Here, the following definition is stated.

A topological space M is called an $n$-dimensional topological manifold (or $n$-manifold) if,

1. Every point $x\in M$ has an open neighbourhood $U\subset M$ that is homeomorphic to an open subset of $\mathbb{R}^n$.
2. $M$ is Hausdorff.
3. $M$ is second-countable.

In condition 1, why should $U$ be open? Couldn't one just say that for each $x\in M$, there is a neighboorhood $U$ which is homeomorphic to a subset of $\mathbb{R}^n$? Is this equivalent to saying that for each $x\in M$ there is a closed neighborhood $U$ which is homeomorphic to a closed subset of $\mathbb R^n$?

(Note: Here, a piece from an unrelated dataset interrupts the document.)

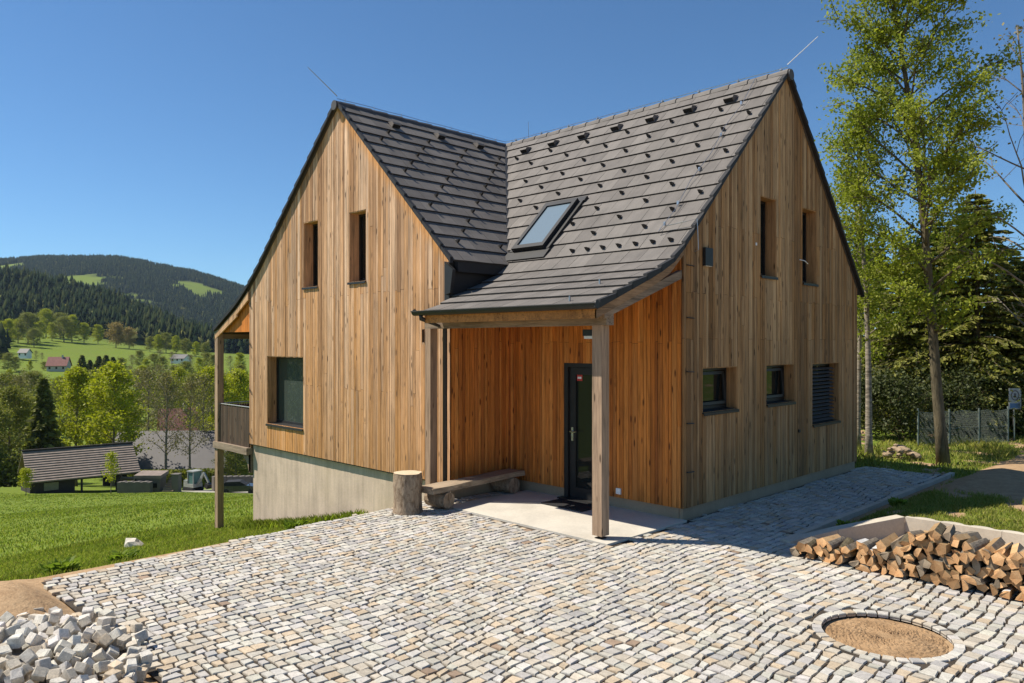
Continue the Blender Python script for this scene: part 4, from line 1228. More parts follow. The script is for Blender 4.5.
logs = []
def log_obj(kind, rr, ln):
    """split log along local y"""
    m = MB(); r_ = rr.uniform(.046, .08)
    if kind == 'wedge':
        a0 = 0; a1 = rr.uniform(1.0, 1.7); n = 5
        P0 = [(0, 0)] + [(r_ * 1.25 * math.cos(a0 + (a1 - a0) * k / n), r_ * 1.25 * math.sin(a0 + (a1 - a0) * k / n)) for k in range(n + 1)]
        bark = set(range(1, n + 1))
    elif kind == 'half':
        n = 7; P0 = [(r_ * math.cos(PI * k / n), r_ * .9 * math.sin(PI * k / n)) for k in range(n + 1)]
        bark = set(range(0, n))
    else:
        n = 5; P0 = [(r_ * rr.uniform(.75, 1.1) * math.cos(2 * PI * k / n), r_ * rr.uniform(.6, 1.0) * math.sin(2 * PI * k / n)) for k in range(n)]
        bark = {0, 3}
    cx = sum(p[0] for p in P0) / len(P0); cz = sum(p[1] for p in P0) / len(P0)
    P0 = [(p[0] - cx + rr.uniform(-.004, .004), p[1] - cz + rr.uniform(-.004, .004)) for p in P0]
    rot = rr.uniform(0, 2 * PI); c_, s_ = math.cos(rot), math.sin(rot)
    P0 = [(p[0] * c_ - p[1] * s_, p[0] * s_ + p[1] * c_) for p in P0]
    k2 = len(P0); sk = rr.uniform(-.015, .015); ss = rr.uniform(.88, 1.08)
    n0 = len(m.v)
    m.v.extend([(p[0], -ln / 2 + rr.uniform(-.006, .006), p[1]) for p in P0]); m.v.extend([(p[0] * ss + sk, ln / 2, p[1] * ss) for p in P0])
    m.m = 0; m.face([n0 + i for i in range(k2)]); m.face([n0 + k2 + i for i in range(k2)][::-1])
    for i in range(k2):
        j = (i + 1) % k2; m.m = 1 if i in bark else 2
        m.face((n0 + i, n0 + k2 + i, n0 + k2 + j, n0 + j))
    return m
def pile_h(x):
    return float(np.interp(x, [1.65, 1.9, 2.25, 2.6, 2.85, 3.15, 3.4, 4.3, 5.2], [.13, .19, .24, .30, .44, .53, .46, .46, .42]))
rr = random.Random(21)
variants = {}
for kd in ('wedge', 'half', 'chunk'):
    for q in range(7):
        for mt, lab in (('cut', 'tan'), ('cut_grey', 'grey'), ('bark_white', 'white')):
            if mt == 'bark_white' and q > 1: continue
            mm = log_obj(kd, random.Random(q * 7 + len(kd)), .33)
            mats = [MT['cut' if mt == 'bark_white' else mt], MT['bark_white'] if mt == 'bark_white' else (MT['bark_dark'] if q % 3 else MT['bark_grey']), MT['split'] if mt != 'cut_grey' else MT['cut_grey']]
            variants.setdefault(lab, []).append((mm, mats))
protos = {}
nlog = 0
def place_log(x, y, z, lab):
    global nlog
    i = rr.randrange(len(variants[lab])); key = (lab, i)
    labels = {'tan': 'split firewood log with fresh tan cut end, stacked in front of the curb', 'grey': 'split firewood log with greyed cut end, stacked in front of the curb', 'white': 'split firewood log with white birch bark on top of the stack'}
    if key not in protos:
        mm, mats = variants[lab][i]
        o = mm.build('firewood_log', mats, loc=(0, 0, 0)); protos[key] = o
        tag(o, labels[lab], 'log', {'tan': 'tan firewood logs in the stack', 'grey': 'greyed firewood logs in the stack', 'white': 'white barked firewood logs in the stack'}[lab])
    else:
        o = protos[key].copy(); COL.objects.link(o)
    o.location = (x, y, z); o.rotation_euler = (rr.uniform(-.12, .12), rr.choice([0, 0, rr.uniform(-1.5, 1.5)]) + rr.uniform(-.4, .4), rr.uniform(-.16, .16))
    nlog += 1
for row, (yy, zoff) in enumerate(((-.38, 0), (-.02, 0.02))):
    z = 0.055; lev = 0
    while z < 0.66:
        x = 1.72 + (row * .1) + (.06 if lev % 2 else 0) + z * .25
        while x < 4.75:
            h_ = pile_h(x) - (0.12 if row else 0)
            if z + .02 < h_ and (row == 0 or z > h_ - .17):
                lab = 'grey' if rr.random() < .2 else 'tan'
                if 1.95 < x < 2.75 and z > h_ - .13 and rr.random() < .3: lab = 'white'
                elif rr.random() < .015: lab = 'white'
                place_log(x + rr.uniform(-.012, .012), yy + rr.uniform(-.05, .04), z + rr.uniform(-.012, .012), lab)
            x += rr.uniform(.08, .108)
        z += .061; lev += 1

# ------------------------------------------------------------------ heap of loose setts
HCX, HCY = -0.82, -7.2
def heap(x, y):
    r_ = math.hypot((x - HCX) / .98, (y - HCY) / .74)
    return 0.15 * max(0, 1 - r_ ** 1.5) + 0.03 * float(wav(x, y, .5, 6))
rr = random.Random(14)
sp = []
cubes = {}
def cube_obj(seed):
    r2 = random.Random(seed); m = MB(); s_ = .037
    # chamfered rough cube
    b = bmesh.new(); bmesh.ops.create_cube(b, size=2 * s_); bmesh.ops.bevel(b, geom=list(b.edges), offset=.006, segments=1, affect='EDGES')
    sc = (r2.uniform(.85, 1.15), r2.uniform(.85, 1.2), r2.uniform(.75, 1.05))
    for v_ in b.verts: v_.co = Vector((v_.co.x * sc[0] + r2.uniform(-.004, .004), v_.co.y * sc[1] + r2.uniform(-.004, .004), v_.co.z * sc[2] + r2.uniform(-.004, .004)))
    b.verts.index_update()
    m.v = [tuple(v_.co) for v_ in b.verts]; m.col = None
    cc = sett_col(r2, 1.12); m.col = cc
    for f in b.faces: m.face([v_.index for v_ in f.verts])
    b.free(); return m, cc
ns = 0
tries = 0
while ns < 285 and tries < 9000:
    tries += 1
    x = rr.uniform(-2.1, .75); y = rr.uniform(-8.0, -6.25)
    r_ = math.hypot((x - HCX) / .98, (y - HCY) / .74)
    if r_ > 1.12: continue
    l_, d_ = to_ld(x, y)
    if d_ < 4.2 or abs(l_ / d_) > .74 : continue
    layer = 0 if rr.random() < .72 else 1
    if any((x - a) ** 2 + (y - b_) ** 2 < (.068 ** 2 if la == layer else 0.03 ** 2) for a, b_, la in sp): continue
    if r_ > .95 and rr.random() < .5: continue
    sp.append((x, y, layer))
    z = max(heap(x, y), 0.0) + .035 + (.05 if layer else 0)
    k = rr.randrange(24)
    if k not in cubes:
        mm, cc = cube_obj(100 + k)
        o = mm.build('granite_sett', MT['sett'], loc=(0, 0, 0)); cubes[k] = (o, cc)
        och = cc[2] / cc[0] < .8
        if och: tag(o, 'loose yellowish granite paving cube lying in the heap beside the drive', 'paving stone', 'yellowish paving cubes in the heap')
        else: tag(o, 'loose pale grey granite paving cube lying in the heap beside the drive', 'paving stone', 'pale grey paving cubes in the heap')
    else:
        o = cubes[k][0].copy(); COL.objects.link(o)
    o.location = (x, y, z)
    if r_ > .85: o.rotation_euler = (rr.uniform(-.25, .25), rr.uniform(-.25, .25), rr.uniform(0, 6))
    else: o.rotation_euler = (rr.uniform(-.8, .8), rr.uniform(-.8, .8), rr.uniform(0, 6))
    ns += 1
m = MB(); G_ = 34
for i in range(G_):
    for j in range(G_):
        def P(i, j):
            x = HCX - 1.5 + 3.0 * i / G_; y = HCY - 1.3 + 2.6 * j / G_
            return (x, y, heap(x, y) - .035 if math.hypot((x - HCX) / .98, (y - HCY) / .74) < 1.05 else -.08)
        m.poly([P(i, j), P(i + 1, j), P(i + 1, j + 1), P(i, j + 1)])
m.build('gravel_heap', sand_mat('stone grit', (0.2, 0.18, 0.155), (0.36, 0.33, 0.29)), kind='structure')

# ------------------------------------------------------------------ vegetation kit
class Cloud:
    """many leaf faces built with numpy"""
    def __init__(s): s.V = []; s.C = []; s.nv = []
    def quads(s, P, size, rg, flat=0.0, tone=(0, 1), warm=0.0, aspect=1.0, dirs=None):
        n = len(P)
        if n == 0: return
        a = rg.normal(size=(n, 3)) if dirs is None else dirs + rg.normal(size=(n, 3)) * .25
        a /= np.linalg.norm(a, axis=1)[:, None]
        b = rg.normal(size=(n, 3)); b[:, 2] *= (1 - flat)
        b -= a * (a * b).sum(1)[:, None]; b /= np.linalg.norm(b, axis=1)[:, None] + 1e-9
        sz = (size * (0.6 + 0.8 * rg.rand(n)))[:, None]
        q = np.stack([P - a * sz * aspect * .5, P + b * sz * .32 - a * sz * .05, P + a * sz * aspect * .5, P - b * sz * .32 + a * sz * .05], 1)
        s.V.append(q.reshape(-1, 3))
        c = np.ones((n, 4), dtype=np.float32)
        c[:, 0] = tone[0] + (tone[1] - tone[0]) * rg.rand(n); c[:, 1] = warm * rg.rand(n) ** 2; c[:, 2] = 0
        s.C.append(c)
    def build(s, name, mat, parent=None, **kw):
        V = np.concatenate(s.V); C = np.concatenate(s.C); n = len(C)
        me = bpy.data.meshes.new(name)
        me.vertices.add(len(V)); me.vertices.foreach_set('co', V.ravel().astype(np.float32))
        me.loops.add(n * 4); me.loops.foreach_set('vertex_index', np.arange(n * 4, dtype=np.int32))
        me.polygons.add(n); me.polygons.foreach_set('loop_start', np.arange(0, n * 4, 4, dtype=np.int32)); me.polygons.foreach_set('loop_total', np.full(n, 4, dtype=np.int32))
        me.update(calc_edges=True)
        ca = me.attributes.new('Col', 'FLOAT_COLOR', 'FACE'); ca.data.foreach_set('color', C.ravel())
        me.materials.append(mat)
        o = bpy.data.objects.new(name, me); COL.objects.link(o)
        if parent is not None: o.parent = parent
        tag(o, **kw)
        return o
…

In general, I am wondering why one so often speaks about open sets, when I have the feeling that one also could speak about closed sets, so it seems like an arbitrary decision to do so.

Answer 1

Suppose that $V$ is any neighbourhood of $x$ (in $M$) such that there is a homeomorphism $f: V \to O$ where $O \subseteq\Bbb R^n$ is open.

Being a neighbourhood of $x$ in $M$ means that there is an open set $V_x$ containing $x$ in $M$ such that $V_x \subseteq V$.

But then $h[V_x]$ is open in $O$ (and hence open in $\Bbb R^n$ too!) and the restriction $h: V_x \to h[V_x]$ is a homeomorphism between an open neighbourhood of $x$ and an open subset of $\Bbb R^n$, just as your definition requires.

So whether we ask for just a neighbourhood or an open neighbourhood, we get the same result, no extra generality is achieved. But it's nicer (in manifold theory) to work with open neighbourhoods, so we just assume that from the start.